The Chinese authorities,
although not wishing to grant the request and indeed ignoring it
for a long time, were finally induced to begin fitful
negotiations; and in October, 1916, after having passed through
various processes of alteration, reduction, and re-statement
during the interval of fourteen years, the issue had been so fined
down that a virtual agreement regarding the administration of the
new area had been reached--an agreement which the Peking
Government was prepared to put into force subject to one
reasonable stipulation, that the local opposition to the new grant
of territory which was very real, as Chinese feel passionately on
the subject of the police-control of their land-acreage, was first
overcome. The whole essence or soul of the disputes lay therein:
that the lords of the soil, the people of China, and in this case
more particularly the population of Tientsin, should accept the
decision arrived at which was that a joint Franco-Chinese
administration be established under a Chinese Chairman.
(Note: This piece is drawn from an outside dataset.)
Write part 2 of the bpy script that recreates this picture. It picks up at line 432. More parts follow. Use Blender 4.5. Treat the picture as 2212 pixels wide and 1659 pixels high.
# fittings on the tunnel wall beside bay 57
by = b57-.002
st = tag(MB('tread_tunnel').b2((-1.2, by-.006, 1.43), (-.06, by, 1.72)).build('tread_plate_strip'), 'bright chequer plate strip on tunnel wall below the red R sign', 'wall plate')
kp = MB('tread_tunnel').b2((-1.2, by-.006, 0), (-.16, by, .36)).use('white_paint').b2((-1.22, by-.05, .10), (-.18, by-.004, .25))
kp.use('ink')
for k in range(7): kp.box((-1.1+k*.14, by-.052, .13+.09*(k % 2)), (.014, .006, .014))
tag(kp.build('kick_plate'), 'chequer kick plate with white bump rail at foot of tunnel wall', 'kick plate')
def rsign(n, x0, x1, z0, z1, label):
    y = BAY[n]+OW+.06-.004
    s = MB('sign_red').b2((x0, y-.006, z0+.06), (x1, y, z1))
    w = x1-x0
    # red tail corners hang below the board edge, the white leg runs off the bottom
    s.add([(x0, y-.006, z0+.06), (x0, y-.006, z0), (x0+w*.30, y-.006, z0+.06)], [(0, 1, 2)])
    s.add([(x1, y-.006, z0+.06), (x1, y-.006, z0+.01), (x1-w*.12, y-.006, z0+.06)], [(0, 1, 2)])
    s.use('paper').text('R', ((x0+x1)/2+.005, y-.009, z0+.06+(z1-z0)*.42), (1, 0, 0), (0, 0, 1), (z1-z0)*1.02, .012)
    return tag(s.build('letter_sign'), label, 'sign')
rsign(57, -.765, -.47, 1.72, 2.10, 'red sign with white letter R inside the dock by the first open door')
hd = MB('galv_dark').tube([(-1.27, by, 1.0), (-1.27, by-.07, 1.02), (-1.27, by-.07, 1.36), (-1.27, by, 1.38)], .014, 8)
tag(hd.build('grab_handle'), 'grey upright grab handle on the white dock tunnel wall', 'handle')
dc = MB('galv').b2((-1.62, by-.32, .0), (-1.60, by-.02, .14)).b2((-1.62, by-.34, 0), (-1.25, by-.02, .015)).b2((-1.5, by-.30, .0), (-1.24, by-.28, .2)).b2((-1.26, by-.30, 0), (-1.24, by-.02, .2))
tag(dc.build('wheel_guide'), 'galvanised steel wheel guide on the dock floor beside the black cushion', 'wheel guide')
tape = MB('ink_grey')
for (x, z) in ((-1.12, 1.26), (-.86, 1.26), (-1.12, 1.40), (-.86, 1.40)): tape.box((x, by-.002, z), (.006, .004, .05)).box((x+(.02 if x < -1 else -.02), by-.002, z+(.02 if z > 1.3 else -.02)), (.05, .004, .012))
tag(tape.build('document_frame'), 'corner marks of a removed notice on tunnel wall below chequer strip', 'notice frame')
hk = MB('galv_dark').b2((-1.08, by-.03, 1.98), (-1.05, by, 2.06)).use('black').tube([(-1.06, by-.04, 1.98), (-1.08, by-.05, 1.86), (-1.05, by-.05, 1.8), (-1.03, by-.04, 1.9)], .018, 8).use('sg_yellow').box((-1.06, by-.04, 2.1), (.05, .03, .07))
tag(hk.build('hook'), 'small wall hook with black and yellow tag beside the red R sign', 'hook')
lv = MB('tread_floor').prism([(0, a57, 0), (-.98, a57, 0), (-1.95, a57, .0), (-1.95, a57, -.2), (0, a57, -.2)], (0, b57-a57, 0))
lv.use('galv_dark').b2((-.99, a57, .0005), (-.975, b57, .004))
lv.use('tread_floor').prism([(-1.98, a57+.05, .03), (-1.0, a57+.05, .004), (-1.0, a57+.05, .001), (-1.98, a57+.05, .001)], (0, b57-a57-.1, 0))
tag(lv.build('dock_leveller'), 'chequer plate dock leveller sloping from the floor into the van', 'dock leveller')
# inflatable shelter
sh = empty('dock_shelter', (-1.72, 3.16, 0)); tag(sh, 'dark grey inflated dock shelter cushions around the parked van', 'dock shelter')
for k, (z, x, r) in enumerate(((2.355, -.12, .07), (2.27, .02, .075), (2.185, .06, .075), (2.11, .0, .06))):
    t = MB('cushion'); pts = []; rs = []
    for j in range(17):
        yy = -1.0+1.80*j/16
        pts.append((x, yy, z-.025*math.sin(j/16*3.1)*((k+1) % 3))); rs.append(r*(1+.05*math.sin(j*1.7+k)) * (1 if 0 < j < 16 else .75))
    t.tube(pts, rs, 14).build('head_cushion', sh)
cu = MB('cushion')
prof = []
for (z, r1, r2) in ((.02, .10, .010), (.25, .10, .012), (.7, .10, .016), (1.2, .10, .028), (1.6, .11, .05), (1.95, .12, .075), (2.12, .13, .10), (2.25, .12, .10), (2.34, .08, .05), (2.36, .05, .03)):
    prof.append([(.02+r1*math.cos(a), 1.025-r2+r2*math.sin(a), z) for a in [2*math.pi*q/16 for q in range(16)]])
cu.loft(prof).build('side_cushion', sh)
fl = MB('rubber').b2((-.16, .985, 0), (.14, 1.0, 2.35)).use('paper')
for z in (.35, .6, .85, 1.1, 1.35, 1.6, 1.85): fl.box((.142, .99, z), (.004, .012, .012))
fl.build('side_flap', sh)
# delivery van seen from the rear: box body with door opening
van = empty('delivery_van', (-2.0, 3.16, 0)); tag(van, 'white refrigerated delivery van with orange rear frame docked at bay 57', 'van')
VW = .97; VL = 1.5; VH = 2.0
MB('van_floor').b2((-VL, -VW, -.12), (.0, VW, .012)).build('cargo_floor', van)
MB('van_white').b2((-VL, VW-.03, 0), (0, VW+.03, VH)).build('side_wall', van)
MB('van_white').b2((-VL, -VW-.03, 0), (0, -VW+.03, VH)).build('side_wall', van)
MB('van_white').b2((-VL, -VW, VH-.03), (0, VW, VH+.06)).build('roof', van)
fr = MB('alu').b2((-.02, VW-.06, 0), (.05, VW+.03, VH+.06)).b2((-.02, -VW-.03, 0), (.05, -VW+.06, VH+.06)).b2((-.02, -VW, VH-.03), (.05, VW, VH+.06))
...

When the terms of this proposed agreement were communicated to the
Tientsin Consulate by the French Legation the arrangement did not
please the French Consul-General, who was under transfer to
Shanghai and who proposed to settle the case to the satisfaction
of his nationals before he left. There is absolutely no dispute
about this fact either--namely that the main pre-occupation of a
consular officer, charged primarily under the Treaties with the
simple preservation of law and order among his nationals, was the
closing-up of a vexatious outstanding case, by force if necessary,
before he handed over his office to his successor.